- Do this -
Each entry below is to be written out exactly, and the pictures are to be left out.
___ Supplied records
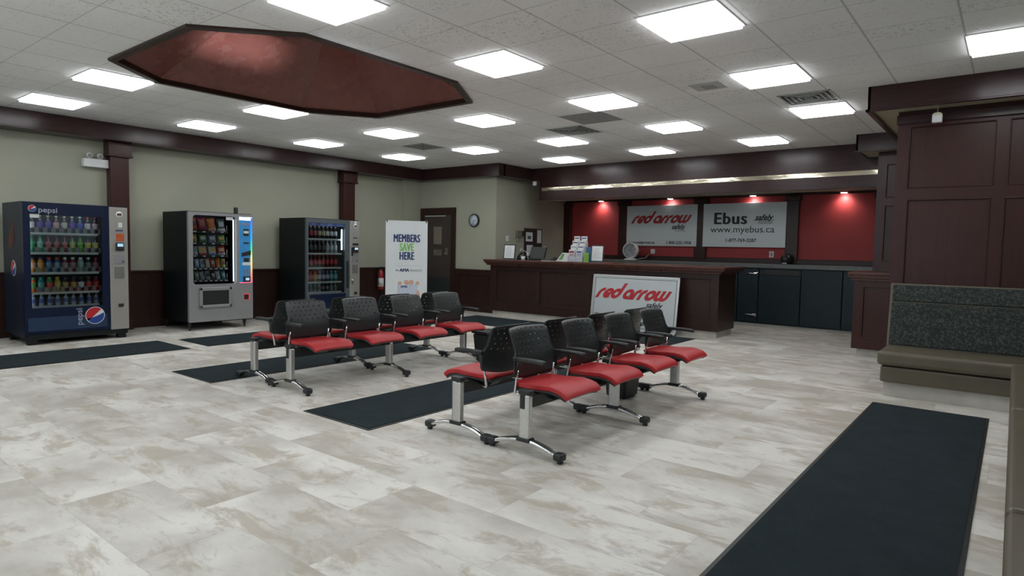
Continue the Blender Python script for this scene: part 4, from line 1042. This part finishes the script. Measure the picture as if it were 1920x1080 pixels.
# fire extinguisher on the left wall
ey = 8.78; exx = X0 + .11
t = thing('fire_extinguisher', 'red fire extinguisher with white label on the wall by the banner', 'extinguisher', (exx, ey, .40))
mb = MB(); mb.lathe([(.055, 0), (.065, .01), (.065, .34), (.045, .39), (.02, .41), (.02, .43)], (exx, ey, .42), 20); mb.build('cylinder', plain('extinguisher_red', (.36, .015, .02), .3, coat=.3), t)
mb = MB(); mb.lathe([(.0665, .06), (.0665, .24)], (exx, ey, .42), 20); mb.build('label_band', WHITE, t)
mb = MB(); mb.box(exx - .02, exx + .02, ey - .02, ey + .02, .84, .88, bev=.004); mb.box(exx - .01, exx + .01, ey - .02, ey + .10, .88, .895); mb.build('valve_handle', BLACKM, t)
mb = MB(); mb.tube([(exx, ey - .02, .86), (exx + .03, ey - .10, .78), (exx + .03, ey - .09, .60), (exx + .03, ey - .075, .52)], .009, 8); mb.build('hose', BLACKP, t)
mb = MB(); mb.box(X0 + .02, exx - .05, ey - .03, ey + .03, .7, .76); mb.build('wall_bracket', BLACKM, t)

# =================================================================== VENDING MACHINES
XF = -9.60
def bottle_mesh(nm, prof, mis):
    mb = MB(); mb.lathe(prof, (0, 0, 0), 12, 'z', mis); o = mb.build(nm, [WHITE, WHITE, WHITE]); return o
PROF_A = [(.026, 0), (.031, .008), (.031, .060), (.0315, .062), (.0315, .125), (.029, .135), (.020, .165), (.0125, .185), (.0125, .192), (.0145, .193), (.0145, .215)]
MIS_A = [0, 0, 0, 1, 1, 0, 0, 0, 2, 2]
PROF_B = [(.028, 0), (.033, .008), (.033, .05), (.034, .052), (.034, .115), (.033, .122), (.026, .15), (.019, .160), (.0195, .162), (.0195, .188)]
MIS_B = [0, 0, 0, 1, 1, 0, 0, 2, 2]
PROT = {'A': bottle_mesh('drink_bottle', PROF_A, MIS_A), 'B': bottle_mesh('drink_bottle', PROF_B, MIS_B)}
used_b = {'A': False, 'B': False}
def bottle(kind, x, y, z, cols, label, group, sc=1.0):
    p = PROT[kind]
    if not used_b[kind]: o = p; used_b[kind] = True
    else: o = p.copy(); C.objects.link(o)
    o.location = (x, y, z + .0015); o.scale = (1.14 * min(1, sc + .15), 1.14 * min(1, sc + .15), 1.06 * sc)
    for i, c in enumerate(cols):
        o.material_slots[i].link = 'OBJECT'; o.material_slots[i].material = cmat(c, .22 if i == 0 else .4)
    tag(o, label, 'bottle', group); return o
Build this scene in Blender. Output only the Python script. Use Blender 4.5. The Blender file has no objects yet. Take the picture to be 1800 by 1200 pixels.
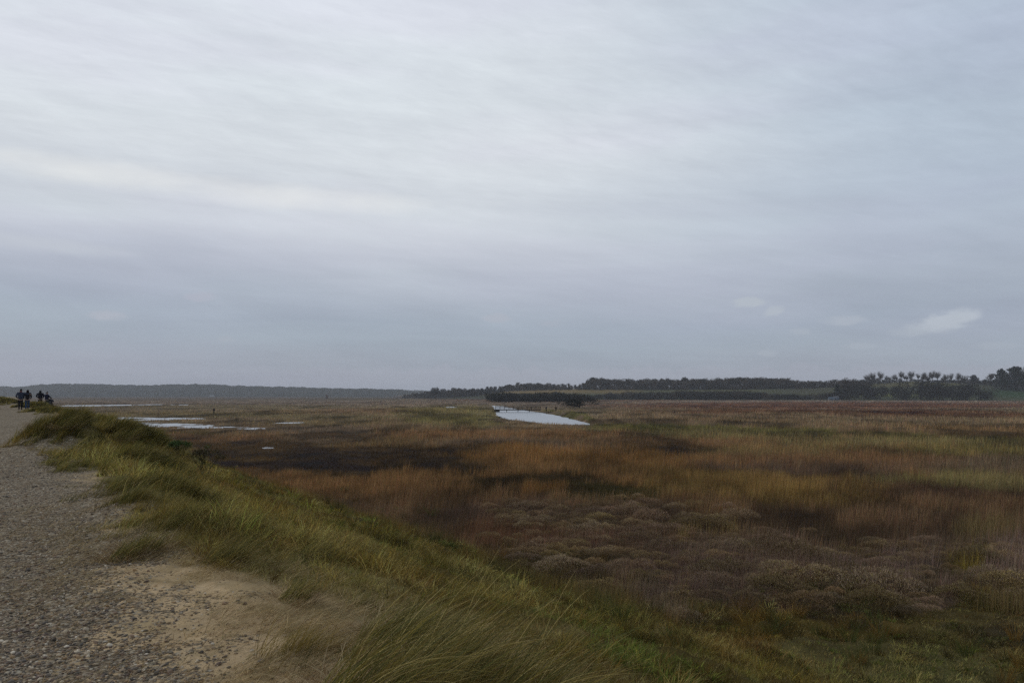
import bpy, math, random
import numpy as np
from mathutils import Vector

# ------------------------------------------------------------------ camera, sky, sun, exposure
S = bpy.context.scene
COL = S.collection
CZ, PITCH, F = 5.9, math.radians(3.98), 1350.0
cd = bpy.data.cameras.new("camera"); cam = bpy.data.objects.new("camera", cd); COL.objects.link(cam)
cam.location = (0, 0, CZ); cam.rotation_euler = (math.pi/2+PITCH, 0, 0)
cd.lens = 27.0; cd.sensor_width = 36.0; cd.clip_start = 0.05; cd.clip_end = 30000
S.camera = cam
S.view_settings.view_transform = 'Standard'; S.view_settings.look = 'None'
S.view_settings.exposure = 0.0; S.view_settings.gamma = 1.0; S.view_settings.use_curve_mapping = False
S.render.engine = 'CYCLES'
S.cycles.max_bounces = 5; S.cycles.diffuse_bounces = 3; S.cycles.glossy_bounces = 2
S.cycles.transmission_bounces = 3; S.cycles.volume_bounces = 1; S.cycles.transparent_max_bounces = 4
S.cycles.caustics_reflective = False; S.cycles.caustics_refractive = False
S.cycles.use_denoising = False
S.cycles.use_adaptive_sampling = False

def lin(c):
    c = np.asarray(c, float)/255.0
    return np.where(c <= .04045, c/12.92, ((c+.055)/1.055)**2.4)
def lin4(c): return tuple(float(x) for x in lin(c)) + (1.0,)

SUN_EL, SUN_AZ = math.radians(34), math.radians(-62)      # azimuth from +Y, negative to the left
class NT:
    """small helper for node trees"""
    def __init__(s, nt): s.nt = nt; s.L = nt.links
    def n(s, t, **k):
        x = s.nt.nodes.new(t)
        for a, b in k.items(): setattr(x, a, b)
        return x
    def put(s, sock, v):
        if v is None: return
        if isinstance(v, bpy.types.NodeSocket): s.L.new(v, sock)
        else: sock.default_value = v
    def m(s, op, a, b=None, c=None, clamp=False):
        x = s.n('ShaderNodeMath', operation=op); x.use_clamp = clamp
        s.put(x.inputs[0], a); s.put(x.inputs[1], b); s.put(x.inputs[2], c)
        return x.outputs[0]
    def ss(s, v, a, b):
        x = s.n('ShaderNodeMapRange', interpolation_type='SMOOTHSTEP')
        s.put(x.inputs[0], v); x.inputs[1].default_value = a; x.inputs[2].default_value = b
        return x.outputs[0]
    def ramp(s, v, stops, interp='LINEAR'):
        x = s.n('ShaderNodeValToRGB'); r = x.color_ramp; r.interpolation = interp
        while len(r.elements) < len(stops): r.elements.new(0.5)
        for e, (p, c) in zip(r.elements, stops): e.position = p; e.color = c
        s.put(x.inputs[0], v); return x.outputs[0]
    def mix(s, f, a, b, mode='MIX'):
        x = s.n('ShaderNodeMix', data_type='RGBA', blend_type=mode); x.clamp_factor = True
        s.put(x.inputs[0], f); s.put(x.inputs[6], a); s.put(x.inputs[7], b)
        return x.outputs[2]
    def noise(s, vec, scale, detail=4, rough=.5, dist=0.0, dims='3D'):
        x = s.n('ShaderNodeTexNoise'); x.noise_dimensions = dims
        s.put(x.inputs['Vector'], vec); x.inputs['Scale'].default_value = scale
        x.inputs['Detail'].default_value = detail; x.inputs['Roughness'].default_value = rough
        x.inputs['Distortion'].default_value = dist
        return x.outputs[0]
    def xyz(s, x_, y_, z_):
        x = s.n('ShaderNodeCombineXYZ'); s.put(x.inputs[0], x_); s.put(x.inputs[1], y_); s.put(x.inputs[2], z_)
        return x.outputs[0]

def px_dir(px, py):
    a = (px-900)/F; b = (600-py)/F
    c, s = math.cos(PITCH), math.sin(PITCH)
    d = Vector((a, c-b*s, s+b*c)); return d.normalized()
def azel(px, py):
    d = px_dir(px, py); return math.atan2(d.x, d.y), math.asin(d.z)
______
- Answer in full -
Continue the Blender Python script for this scene: part 4, from line 1042. This part finishes the script. Measure the picture as if it were 1920x1080 pixels.
# fire extinguisher on the left wall
ey = 8.78; exx = X0 + .11
t = thing('fire_extinguisher', 'red fire extinguisher with white label on the wall by the banner', 'extinguisher', (exx, ey, .40))
mb = MB(); mb.lathe([(.055, 0), (.065, .01), (.065, .34), (.045, .39), (.02, .41), (.02, .43)], (exx, ey, .42), 20); mb.build('cylinder', plain('extinguisher_red', (.36, .015, .02), .3, coat=.3), t)
mb = MB(); mb.lathe([(.0665, .06), (.0665, .24)], (exx, ey, .42), 20); mb.build('label_band', WHITE, t)
mb = MB(); mb.box(exx - .02, exx + .02, ey - .02, ey + .02, .84, .88, bev=.004); mb.box(exx - .01, exx + .01, ey - .02, ey + .10, .88, .895); mb.build('valve_handle', BLACKM, t)
mb = MB(); mb.tube([(exx, ey - .02, .86), (exx + .03, ey - .10, .78), (exx + .03, ey - .09, .60), (exx + .03, ey - .075, .52)], .009, 8); mb.build('hose', BLACKP, t)
mb = MB(); mb.box(X0 + .02, exx - .05, ey - .03, ey + .03, .7, .76); mb.build('wall_bracket', BLACKM, t)

# =================================================================== VENDING MACHINES
XF = -9.60
def bottle_mesh(nm, prof, mis):
    mb = MB(); mb.lathe(prof, (0, 0, 0), 12, 'z', mis); o = mb.build(nm, [WHITE, WHITE, WHITE]); return o
PROF_A = [(.026, 0), (.031, .008), (.031, .060), (.0315, .062), (.0315, .125), (.029, .135), (.020, .165), (.0125, .185), (.0125, .192), (.0145, .193), (.0145, .215)]
MIS_A = [0, 0, 0, 1, 1, 0, 0, 0, 2, 2]
PROF_B = [(.028, 0), (.033, .008), (.033, .05), (.034, .052), (.034, .115), (.033, .122), (.026, .15), (.019, .160), (.0195, .162), (.0195, .188)]
MIS_B = [0, 0, 0, 1, 1, 0, 0, 2, 2]
PROT = {'A': bottle_mesh('drink_bottle', PROF_A, MIS_A), 'B': bottle_mesh('drink_bottle', PROF_B, MIS_B)}
used_b = {'A': False, 'B': False}
def bottle(kind, x, y, z, cols, label, group, sc=1.0):
    p = PROT[kind]
    if not used_b[kind]: o = p; used_b[kind] = True
    else: o = p.copy(); C.objects.link(o)
    o.location = (x, y, z + .0015); o.scale = (1.14 * min(1, sc + .15), 1.14 * min(1, sc + .15), 1.06 * sc)
    for i, c in enumerate(cols):
        o.material_slots[i].link = 'OBJECT'; o.material_slots[i].material = cmat(c, .22 if i == 0 else .4)
    tag(o, label, 'bottle', group); return o
Build this scene in Blender. Output only the Python script. Use Blender 4.5. The Blender file has no objects yet. Take the picture to be 1800 by 1200 pixels.
import bpy, math, random
import numpy as np
from mathutils import Vector

# ------------------------------------------------------------------ camera, sky, sun, exposure
S = bpy.context.scene
COL = S.collection
CZ, PITCH, F = 5.9, math.radians(3.98), 1350.0
cd = bpy.data.cameras.new("camera"); cam = bpy.data.objects.new("camera", cd); COL.objects.link(cam)
cam.location = (0, 0, CZ); cam.rotation_euler = (math.pi/2+PITCH, 0, 0)
cd.lens = 27.0; cd.sensor_width = 36.0; cd.clip_start = 0.05; cd.clip_end = 30000
S.camera = cam
S.view_settings.view_transform = 'Standard'; S.view_settings.look = 'None'
S.view_settings.exposure = 0.0; S.view_settings.gamma = 1.0; S.view_settings.use_curve_mapping = False
S.render.engine = 'CYCLES'
S.cycles.max_bounces = 5; S.cycles.diffuse_bounces = 3; S.cycles.glossy_bounces = 2
S.cycles.transmission_bounces = 3; S.cycles.volume_bounces = 1; S.cycles.transparent_max_bounces = 4
S.cycles.caustics_reflective = False; S.cycles.caustics_refractive = False
S.cycles.use_denoising = False
S.cycles.use_adaptive_sampling = False

def lin(c):
    c = np.asarray(c, float)/255.0
    return np.where(c <= .04045, c/12.92, ((c+.055)/1.055)**2.4)
def lin4(c): return tuple(float(x) for x in lin(c)) + (1.0,)

SUN_EL, SUN_AZ = math.radians(34), math.radians(-62)      # azimuth from +Y, negative to the left
class NT:
    """small helper for node trees"""
    def __init__(s, nt): s.nt = nt; s.L = nt.links
    def n(s, t, **k):
        x = s.nt.nodes.new(t)
        for a, b in k.items(): setattr(x, a, b)
        return x
    def put(s, sock, v):
        if v is None: return
        if isinstance(v, bpy.types.NodeSocket): s.L.new(v, sock)
        else: sock.default_value = v
    def m(s, op, a, b=None, c=None, clamp=False):
        x = s.n('ShaderNodeMath', operation=op); x.use_clamp = clamp
        s.put(x.inputs[0], a); s.put(x.inputs[1], b); s.put(x.inputs[2], c)
        return x.outputs[0]
    def ss(s, v, a, b):
        x = s.n('ShaderNodeMapRange', interpolation_type='SMOOTHSTEP')
        s.put(x.inputs[0], v); x.inputs[1].default_value = a; x.inputs[2].default_value = b
        return x.outputs[0]
    def ramp(s, v, stops, interp='LINEAR'):
        x = s.n('ShaderNodeValToRGB'); r = x.color_ramp; r.interpolation = interp
        while len(r.elements) < len(stops): r.elements.new(0.5)
        for e, (p, c) in zip(r.elements, stops): e.position = p; e.color = c
        s.put(x.inputs[0], v); return x.outputs[0]
    def mix(s, f, a, b, mode='MIX'):
        x = s.n('ShaderNodeMix', data_type='RGBA', blend_type=mode); x.clamp_factor = True
        s.put(x.inputs[0], f); s.put(x.inputs[6], a); s.put(x.inputs[7], b)
        return x.outputs[2]
    def noise(s, vec, scale, detail=4, rough=.5, dist=0.0, dims='3D'):
        x = s.n('ShaderNodeTexNoise'); x.noise_dimensions = dims
        s.put(x.inputs['Vector'], vec); x.inputs['Scale'].default_value = scale
        x.inputs['Detail'].default_value = detail; x.inputs['Roughness'].default_value = rough
        x.inputs['Distortion'].default_value = dist
        return x.outputs[0]
    def xyz(s, x_, y_, z_):
        x = s.n('ShaderNodeCombineXYZ'); s.put(x.inputs[0], x_); s.put(x.inputs[1], y_); s.put(x.inputs[2], z_)
        return x.outputs[0]

def px_dir(px, py):
    a = (px-900)/F; b = (600-py)/F
    c, s = math.cos(PITCH), math.sin(PITCH)
    d = Vector((a, c-b*s, s+b*c)); return d.normalized()
def azel(px, py):
    d = px_dir(px, py); return math.atan2(d.x, d.y), math.asin(d.z)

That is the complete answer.